After a strong discussion with my brother-in-law, Ed Gentry, last week, some important ideas are emerging in my heart and mind as we navigate the current trends in Church thinking.
I suggested that in the next 30 years or so, the primary challenge to Christian faith will not be Islam, Judaism, Hinduism or even atheism. It will be Theism. (Moltmann suggests that Christianity and a simple Theism are extremely far from one another.) Agnosticism (to be unsure if there is a God) will run a close second.
Why will Theism (or in some cases, agnosticism) be the challenger in the ring within the community of the faithful? The Church is discovering that it has severely lacked in its creational worldview – the magnificence of love, human aid, social justice, environmental concern and general appreciation for this world in which we live. The world around us has held up a mirror to cranky and pie-in-the-sky go-to-heaven-when-I-die Christianity, and the image has not been pretty. Creation and creationalism (a celebration of this good world), in all aspects human and environmental, are vital verbiage for the Christian vocabulary.
It doesn’t take a Christian to figure out that these things are important, so in many ways, we’re discovering how much we have in common with other human beings who do not believe that the Jesus’ words are true – “No man comes to the Father but through me.” The Church is in recovery, and we are slow. It’s both our curse and our gift to be slow, it seems. I usually believe it is our gift to the world.
So, in an age of tolerance (which can be taken to its own extreme) and understanding, Christians are awaking to the reality that others actually have something beautiful to say in art, philosophy, science and many other fields. It’s a glorious rediscovery that shimmerings of God’s truth are everywhere. We actually like people of other faiths, backgrounds, nationalities and histories – and even find affinities on many levels. We’re getting it, connecting with fellow human beings, and it’s all so thoroughly biblical, GodTrue and JesusRight.
In addition to this awakening, the age has waged it’s battle around the King (Father Raneiro Cantalamessa). Attacks on the person of Jesus being God have been many, and the new incarnations of age-old Gnosticism have railed their attacks on the divinity of Jesus. Jesus, coupled with Mary, DaVinci, Judas and the whole gang have been the subjects of the spiritual tabloids for many a moon these past years.
Many thoughtful Christians, however, they have rallied and sought to academically and credibly address these questions and the onslaught of disbelief. The average Christian has in some way felt strengthened by these helpful challenges and counter-challenges, and yet the air has changed.

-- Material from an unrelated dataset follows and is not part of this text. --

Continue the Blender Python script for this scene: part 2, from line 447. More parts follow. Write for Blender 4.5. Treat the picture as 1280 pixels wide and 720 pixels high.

I believe the changed air has put a question mark in many Christian’s minds about the “scandal of particularity” – i.e. the specific connection of Jesus with God. In my estimation, this will result not in a disbelief in God (sorry, Mr. Dawkins). Christians see too much glory, beauty and wonder in the world to trace it all back to mud.
Rather, I believe that a subtly diminished view of the biblical Jesus, and an aligning of ourselves with all things eco-, socio-, enviro- and human friendly is beginning to replace (for some) a vibrant connection with Jesus as Lord.
Now, on to the point of this brief post on a vast topic.
For this post, my point is that a rediscovery of creationalism makes us feel like we all believe the same story – Christians and good human beings alike. This has some strong elements of truth in relation to creational ideas, as mentioned above. There is much common ground, and they are all ideas with strong biblical support (love, social justice, care for the environment, care for the poor, ending slave trafficking, etc.). In my estimation, the biblical story, and Jesus culmination of it, is meant to aid us in recovering our true humanity.
However, as Ed shared with me so beautifully the other evening, the Christian’s Redemptive story is not the same as everyone else.
Resurrection. New Creation. A Champion. Sacrifice + Resurrection = Cosmic Salvation. Hope has entered the room. A reason for personal and corporate hope today, and tomorrow. The Cross. Inner transformation and healing by the Holy Spirit. A universe in the final throes of its brokeness, resulting one day in new heavens and a new earth. New Creation. A returning Lord, with Whom we rule and reign. Eden amplified and restored. Death as beginning and not end. Marriage as a sacred act and microcosmic icon of relationship with God.
God-centric and inspired redemption… on and on and on.
As a Christian, we embrace the creational story, and are happily in recovery through the herculean efforts of current and emerging church thinkers, writers and activists. However, now that we realize that we are human beings again, along with the rest of the world, that doesn’t make us all the same in how we view the world in which we live.
Our redemptive story rumbles with an eternal thunder that heals then, now and forever. Jesus is the living Lord who brings this redemptive story to pass at the nexus of our shared past, present and future.
That’s all I have time to write for now, but this should get things started.